What the task asks
Retype every line from the top of the entries down to the one with "b.build('stay_rod', WIRE, CH)", both included, and skip the pictures.

Record excerpts
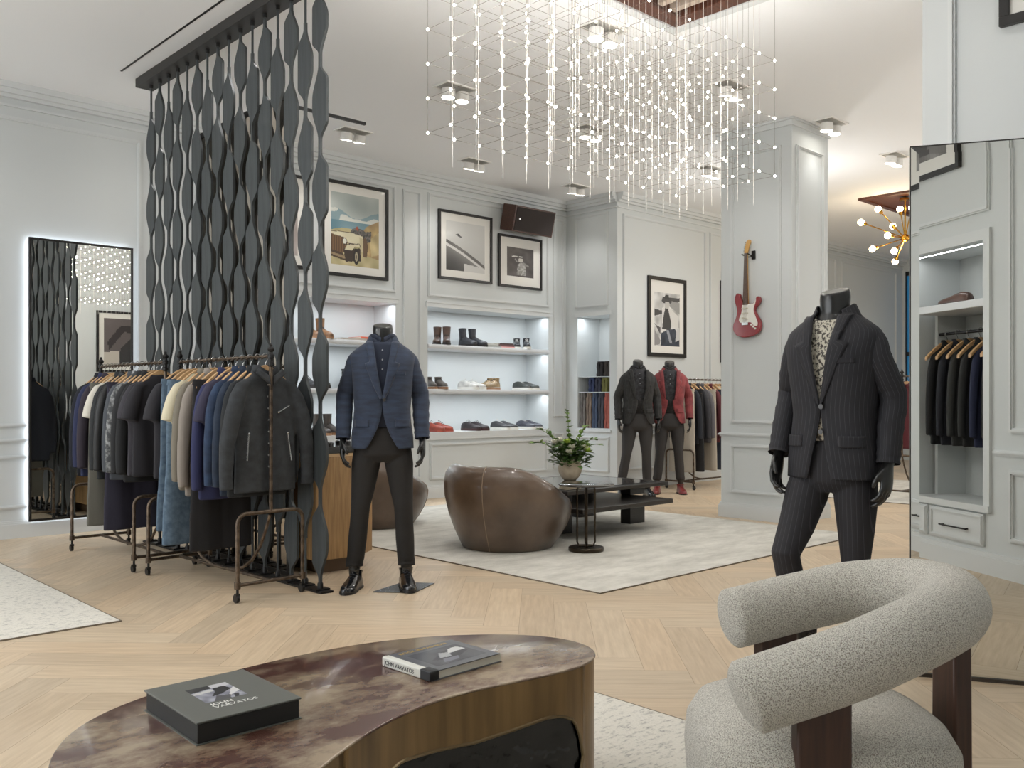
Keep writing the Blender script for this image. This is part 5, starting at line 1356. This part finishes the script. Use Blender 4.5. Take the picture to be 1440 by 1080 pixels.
vis = [p for p in allb if (p[2] - 1.2) / (p[0] * .6858 + p[1] * .7278) < .435]
first = vis[:100]
for p in first: link('bulb', bmesh0, CH, loc=p)
b = MB(); fs_ = set(first)
for p in allb:
    if p not in fs_: bulb(b, p)
b.build('farther_bulbs', BULB, CH)['kind'] = 'stuff'
for i in (1, 4, 7, 10, 12):
    for j, k in ((0, 2), (2, 1), (4, 3)):
        l = bpy.data.lights.new('grid_glow', 'POINT'); l.energy = 9; l.color = (1, .98, .94); l.shadow_soft_size = .0108
        o = bpy.data.objects.new('grid_glow', l); o.location = (ux[i], vy[j], zl[k]); COL.objects.link(o)
b = MB(); b.tube([V((5.0, 3.70, zl[-1])), V((4.2, 3.1, H))], .004, 6); b.tube([V((3.1, 3.70, zl[-1])), V((3.9, 3.1, H))], .004, 6); b.build('stay_rod', WIRE, CH)

# ---------------------------------------------------------------- brass branching chandelier in the far room
sk = thing('branching_chandelier', 'brass branching chandelier with round glowing bulbs in the far room', 'chandelier', (12.05, 5.20, 3.32))
b = MB(); b.tube([V((0, 0, 0)), V((0, 0, H - 3.32 - .012))], .011, 8); b.build('stem', BRASS, sk)
b = MB(); b.lathe([(.01, 0), (.075, 0), (.07, .03), (.012, .05)], 20, c=(0, 0, H - 3.32 - .064)); b.build('ceiling_rose', BRASS, sk)
b = MB(); b.sphere((0, 0, 0), .055, 16, 10); b.build('hub', BRASS, sk)
GLOBE = mat('globe_glow', (255, 226, 176), .3, emit=16)
arms_ = [(-.31, .23, -.13), (-.12, .05, -.13), (-.27, .19, .32), (-.08, .02, .30), (.05, -.05, .33), (.10, .15, -.22), (.32, -.1, .13), (-.45, .32, .17), (.2, -.3, -.1), (-.14, .1, .02), (.25, .25, .2), (-.1, -.35, .1)]
for a in arms_:
    e = V(a); d = e.normalized()
    b = MB(); b.tube([d * .03, e], .007, 8); b.tube([e - d * .002, e + d * .05], [.02, .030], 12); ar_ = b.build('arm', BRASS, sk)
    b = MB(); b.sphere(tuple(e + d * .075), .042, 14, 10); b.build('globe', GLOBE, ar_)
l = bpy.data.lights.new('brass_glow', 'POINT'); l.energy = 22; l.color = (1, .82, .6); l.shadow_soft_size = .1
o = bpy.data.objects.new('brass_glow', l); o.location = (12.0, 5.2, 3.05); COL.objects.link(o)

# ================================================================ mirrors
wm = thing('wall_mirror', 'tall black-framed wall mirror with a glowing rim of light behind it', 'mirror', (2.34, VB, .14))
W_, H_ = .88, 2.445
b = MB(); b.box(.012, W_ - .012, -.0745, -.070, .012, H_ - .012); b.build('glass', MIRROR, wm)
b = MB()
for q in ((0, W_, 0, .018), (0, W_, H_ - .018, H_), (0, .018, .018, H_ - .018), (W_ - .018, W_, .018, H_ - .018)): b.box(q[0], q[1], -.083, -.05, q[2], q[3])
b.build('frame', BLACKP, wm)
b = MB(); b.box(.04, W_ - .04, -.0695, -.0005, .04, H_ - .04); b.build('backing', mat('mirror_backing', (70, 70, 70), .7), wm)
b = MB()
for q in ((.018, W_ - .018, .018, .039), (.018, W_ - .018, H_ - .039, H_ - .018), (.018, .039, .039, H_ - .039), (W_ - .039, W_ - .018, .039, H_ - .039)): b.box(q[0], q[1], -.035, -.022, q[2], q[3])
b.build('light_strip', mat('rim_light', (236, 244, 255), .5, emit=9), wm)

fm = thing('floor_mirror', 'huge frameless floor mirror standing beside the pinstripe mannequin', 'mirror', (3.962, 1.685, 0), rad(162.6 - 43.3 - 180))
FW, FH = 1.06, 2.285
b = MB(); b.box(.034, FW - .034, -.004, .0, .05, FH - .034); b.build('glass', MIRROR, fm)
b = MB(); t_ = .012
q0 = [(0, .016), (FW, .016), (FW, FH), (0, FH)]; q1 = [(.034, .05), (FW - .034, .05), (FW - .034, FH - .034), (.034, FH - .034)]
for k in range(4):
    a, c = q0[k], q0[(k + 1) % 4]; d, e_ = q1[(k + 1) % 4], q1[k]
    b.quad(V((a[0], -.0032, a[1])), V((c[0], -.0032, c[1])), V((d[0], -.004, d[1])), V((e_[0], -.004, e_[1])))
b.build('bevel_border', MIRROR, fm, sharp=5)
b = MB()
for q in ((-.004, FW + .004, FH, FH + .005), (-.004, 0, .016, FH), (FW, FW + .004, .016, FH)): b.box(q[0], q[1], -.005, .03, q[2], q[3])
b.build('edge_strip', mat('mirror_edge', (70, 68, 66), .4, .6), fm)
b = MB(); b.box(0, FW, .004, .03, .016, FH); b.build('back_panel', mat('mirror_edge', (70, 68, 66), .4, .6), fm)
b = MB(); b.box(.0, FW, -.012, .045, .0, .0155); b.build('base_rail', mat('mirror_base', (70, 64, 58), .4, .5), fm)
b = MB(); b.tube([V((.15, .03, 1.2)), V((.15, .26, .006))], .012, 8); b.tube([V((.9, .03, 1.2)), V((.9, .26, .006))], .012, 8); b.build('strut', IRON, fm)

# ================================================================ paddle screen
SX = 3.01
scn = thing('paddle_screen', 'tall dark screen of hanging paddle-shaped slats behind the clothes racks', 'room divider', (SX, 0, 0))
b = MB(); b.box(-.075, .075, 4.70, 7.72, H - .075, H); b.build('ceiling_beam', mat('beam_black', (38, 36, 35), .5), scn, bevel=.004)
b = MB(); b.box(-.045, .045, 4.85, 7.64, .0005, .012); b.build('floor_rail', BLACKM, scn)
def pad_mesh(side):
    n = 40; Lp = .545; o = []
    def wl(t, a, c): return .0095 + .072 * (1 - sstep(a, c, abs(t)))
    ts = [-.5 + k / n for k in range(n + 1)]
    left = [(-wl(t, .06, .43), t * Lp) for t in ts]; right = [(wl(t, .24, .42), t * Lp) for t in ts]
    if side < 0: left, right = [(-x, z) for x, z in right], [(-x, z) for x, z in left]
    b = MB(); vs = []; fs = []
    for x0, x1 in ((-.009, .009),):
        for (l_, r_) in zip(left, right): vs += [(x0, l_[0], l_[1]), (x0, r_[0], r_[1]), (x1, l_[0], l_[1]), (x1, r_[0], r_[1])]
    for k in range(n):
        q = 4 * k; fs += [(q, q + 1, q + 5, q + 4), (q + 3, q + 2, q + 6, q + 7), (q + 2, q, q + 4, q + 6), (q + 1, q + 3, q + 7, q + 5)]
    fs += [(0, 2, 3, 1), (4 * n, 4 * n + 1, 4 * n + 3, 4 * n + 2)]
    b.add(vs, fs); return b.mesh('paddle', SLATE, sharp=50)
PADS = (pad_mesh(1), pad_mesh(-1))
LP = .545
for c in range(16):
    v = 7.57 - .176 * c; odd = (15 - c) % 2 == 0          # the column nearest the viewer has a neck at the floor
    b = MB(); z0, z1 = .02, H - .07
    b.cyl((0, v, z0), (0, v, z1), .0085, 8); st = b.build('strand', SLATE, scn)
    zc = .04 + LP / 2 if odd else .04 + LP
    k = 0
    while zc + LP / 2 < z1 + (.17 if odd else .0):
        p = link('paddle', PADS[0 if R.random() < .6 else 1], st, loc=(0, v, zc))
        if zc + LP / 2 > z1 - .02: p.scale = (1, 1, .84); p.location = (0, v, zc - .05)
        zc += LP
    b = MB(); b.box(-.05, .05, v - .035, v + .035, .0125, .020); b.lathe([(.018, .02), (.018, .05), (.012, .06)], 10, c=(0, v, 0)); b.build('foot', BLACKM, st)
    b = MB(); b.cyl((0, v, H - .105), (0, v, H - .076), .016, 10); b.build('ceiling_fixing', BLACKM, st)
tk = MB(); tk.box(2.775, 2.79, 3.4, 7.62, H - .004, H - .0005); props(tk.build('ceiling_track', BLACKM), 'thin black track line on the ceiling parallel to the paddle screen', 'track')
pm = thing('panel_mirror', 'tall black-framed mirror panel standing just behind the paddle screen', 'mirror', (3.115, 5.49, 0))
b = MB(); b.box(0, .004, .03, 1.36, .03, 3.23); b.build('glass', mat('bronze_mirror', (196, 186, 174), .02, 1), pm)
b = MB()
for q in ((0, 1.39, 0, .03), (0, 1.39, 3.23, 3.27), (0, .03, .03, 3.23), (1.36, 1.39, .03, 3.23)): b.box(-.008, .03, q[0], q[1], q[2], q[3])
b.build('frame', BLACKP, pm)
b = MB(); b.box(.0045, .03, .03, 1.36, .03, 3.23); b.build('back_panel', BLACKM, pm)
b = MB(); b.box(.03, .62, .01, .03, 3.17, 3.19); b.build('stay_bar', BLACKM, pm)
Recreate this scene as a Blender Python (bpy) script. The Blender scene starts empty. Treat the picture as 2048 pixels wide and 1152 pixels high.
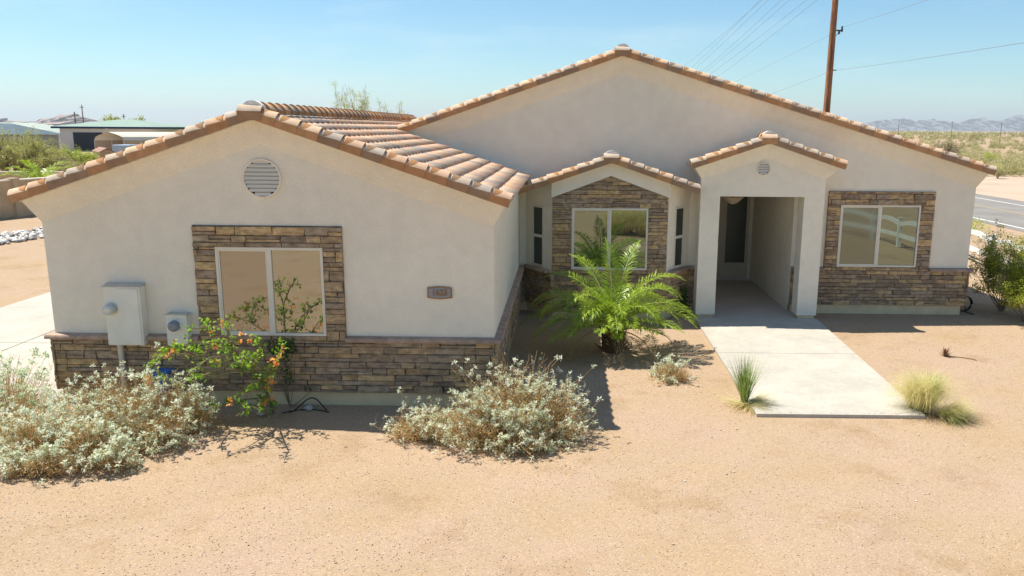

Expected answer
Keep writing the Blender script for this image. This is part 5, starting at line 1356. This part finishes the script. Use Blender 4.5. Take the picture to be 1440 by 1080 pixels.
vis = [p for p in allb if (p[2] - 1.2) / (p[0] * .6858 + p[1] * .7278) < .435]
first = vis[:100]
for p in first: link('bulb', bmesh0, CH, loc=p)
b = MB(); fs_ = set(first)
for p in allb:
    if p not in fs_: bulb(b, p)
b.build('farther_bulbs', BULB, CH)['kind'] = 'stuff'
for i in (1, 4, 7, 10, 12):
    for j, k in ((0, 2), (2, 1), (4, 3)):
        l = bpy.data.lights.new('grid_glow', 'POINT'); l.energy = 9; l.color = (1, .98, .94); l.shadow_soft_size = .0108
        o = bpy.data.objects.new('grid_glow', l); o.location = (ux[i], vy[j], zl[k]); COL.objects.link(o)
b = MB(); b.tube([V((5.0, 3.70, zl[-1])), V((4.2, 3.1, H))], .004, 6); b.tube([V((3.1, 3.70, zl[-1])), V((3.9, 3.1, H))], .004, 6); b.build('stay_rod', WIRE, CH)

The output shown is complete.